-- Dataset excerpt --
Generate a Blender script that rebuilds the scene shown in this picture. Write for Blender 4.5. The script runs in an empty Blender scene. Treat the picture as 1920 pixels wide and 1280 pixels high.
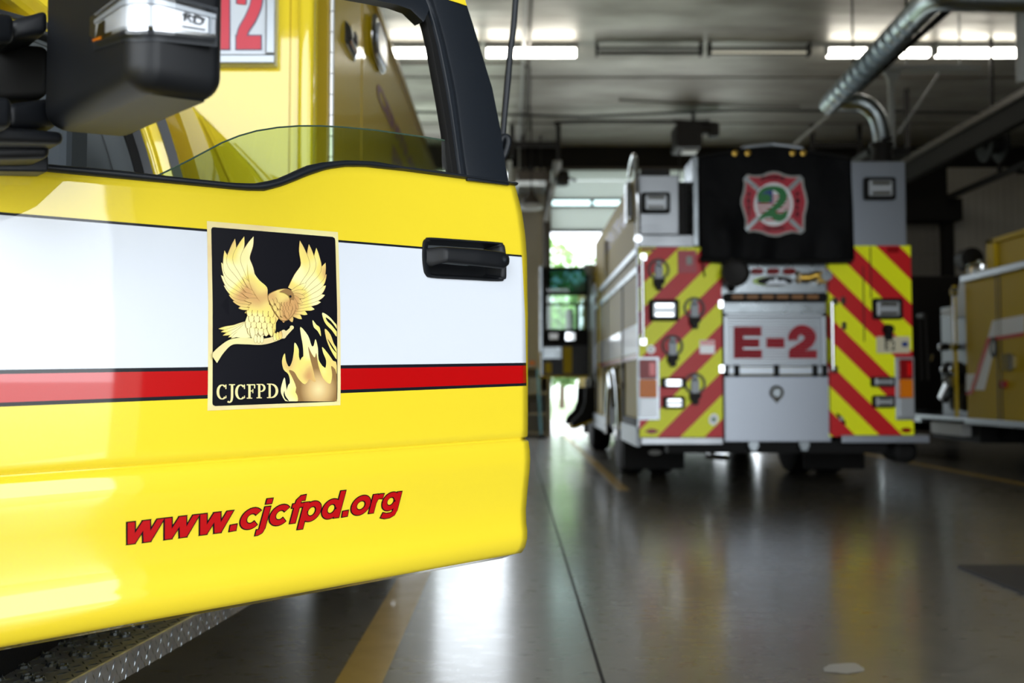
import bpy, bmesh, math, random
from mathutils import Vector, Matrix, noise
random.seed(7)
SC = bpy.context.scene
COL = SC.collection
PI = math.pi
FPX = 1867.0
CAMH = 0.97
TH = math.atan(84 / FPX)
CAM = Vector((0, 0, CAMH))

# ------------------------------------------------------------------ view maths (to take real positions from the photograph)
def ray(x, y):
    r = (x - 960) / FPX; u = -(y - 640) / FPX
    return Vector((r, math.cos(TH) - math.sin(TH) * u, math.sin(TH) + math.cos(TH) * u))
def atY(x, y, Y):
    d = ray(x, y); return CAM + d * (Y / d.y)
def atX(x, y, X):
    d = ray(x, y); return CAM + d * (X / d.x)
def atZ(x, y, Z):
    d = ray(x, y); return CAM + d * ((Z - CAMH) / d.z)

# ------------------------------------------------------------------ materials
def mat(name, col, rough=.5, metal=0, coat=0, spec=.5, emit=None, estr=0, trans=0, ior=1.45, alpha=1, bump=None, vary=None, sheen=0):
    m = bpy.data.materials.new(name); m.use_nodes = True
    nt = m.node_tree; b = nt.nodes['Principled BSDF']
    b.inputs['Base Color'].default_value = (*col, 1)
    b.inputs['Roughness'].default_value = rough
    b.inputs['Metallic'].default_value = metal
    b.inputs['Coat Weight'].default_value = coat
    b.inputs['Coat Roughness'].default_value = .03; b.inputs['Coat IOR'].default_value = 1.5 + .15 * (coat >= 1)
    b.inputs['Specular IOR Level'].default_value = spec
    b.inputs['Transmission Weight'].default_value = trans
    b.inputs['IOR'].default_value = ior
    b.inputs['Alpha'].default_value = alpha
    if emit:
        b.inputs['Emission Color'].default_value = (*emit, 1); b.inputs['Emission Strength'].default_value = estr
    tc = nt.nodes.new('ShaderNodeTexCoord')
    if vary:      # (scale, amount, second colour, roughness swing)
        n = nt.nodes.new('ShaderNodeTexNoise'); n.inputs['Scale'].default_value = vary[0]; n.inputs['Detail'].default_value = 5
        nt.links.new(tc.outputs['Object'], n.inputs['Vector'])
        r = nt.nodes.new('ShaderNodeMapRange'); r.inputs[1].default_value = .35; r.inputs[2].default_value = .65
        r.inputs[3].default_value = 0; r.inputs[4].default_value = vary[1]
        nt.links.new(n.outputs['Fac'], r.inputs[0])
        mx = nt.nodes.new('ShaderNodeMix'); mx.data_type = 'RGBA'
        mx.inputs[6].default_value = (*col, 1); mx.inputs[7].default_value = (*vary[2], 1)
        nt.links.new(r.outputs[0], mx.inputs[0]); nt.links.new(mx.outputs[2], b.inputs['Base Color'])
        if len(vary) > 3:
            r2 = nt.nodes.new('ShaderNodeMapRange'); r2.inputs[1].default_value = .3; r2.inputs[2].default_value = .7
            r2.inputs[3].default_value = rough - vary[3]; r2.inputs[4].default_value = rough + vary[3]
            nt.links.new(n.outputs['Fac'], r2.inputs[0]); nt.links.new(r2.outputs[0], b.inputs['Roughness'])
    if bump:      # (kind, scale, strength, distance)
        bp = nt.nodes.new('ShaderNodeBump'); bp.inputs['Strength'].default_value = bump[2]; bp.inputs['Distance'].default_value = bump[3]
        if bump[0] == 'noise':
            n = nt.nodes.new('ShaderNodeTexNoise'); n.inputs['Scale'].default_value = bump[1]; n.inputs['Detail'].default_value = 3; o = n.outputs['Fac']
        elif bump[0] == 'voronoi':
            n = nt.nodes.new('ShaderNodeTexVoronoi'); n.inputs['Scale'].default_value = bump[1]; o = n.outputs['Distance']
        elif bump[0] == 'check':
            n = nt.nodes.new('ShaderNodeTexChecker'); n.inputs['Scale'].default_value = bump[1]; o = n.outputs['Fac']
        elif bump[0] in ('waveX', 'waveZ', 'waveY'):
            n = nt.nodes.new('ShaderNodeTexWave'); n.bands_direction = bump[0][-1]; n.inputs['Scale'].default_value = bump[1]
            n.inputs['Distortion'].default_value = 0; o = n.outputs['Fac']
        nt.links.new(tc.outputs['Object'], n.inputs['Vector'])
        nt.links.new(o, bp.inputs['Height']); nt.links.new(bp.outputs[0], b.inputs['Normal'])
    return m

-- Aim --
Make an exact copy of the lines from the top of the material through the line with "CAM = Vector((0, 0, CAMH))", pictures excluded.

-- Result of the exercise --
Generate a Blender script that rebuilds the scene shown in this picture. Write for Blender 4.5. The script runs in an empty Blender scene. Treat the picture as 1920 pixels wide and 1280 pixels high.
import bpy, bmesh, math, random
from mathutils import Vector, Matrix, noise
random.seed(7)
SC = bpy.context.scene
COL = SC.collection
PI = math.pi
FPX = 1867.0
CAMH = 0.97
TH = math.atan(84 / FPX)
CAM = Vector((0, 0, CAMH))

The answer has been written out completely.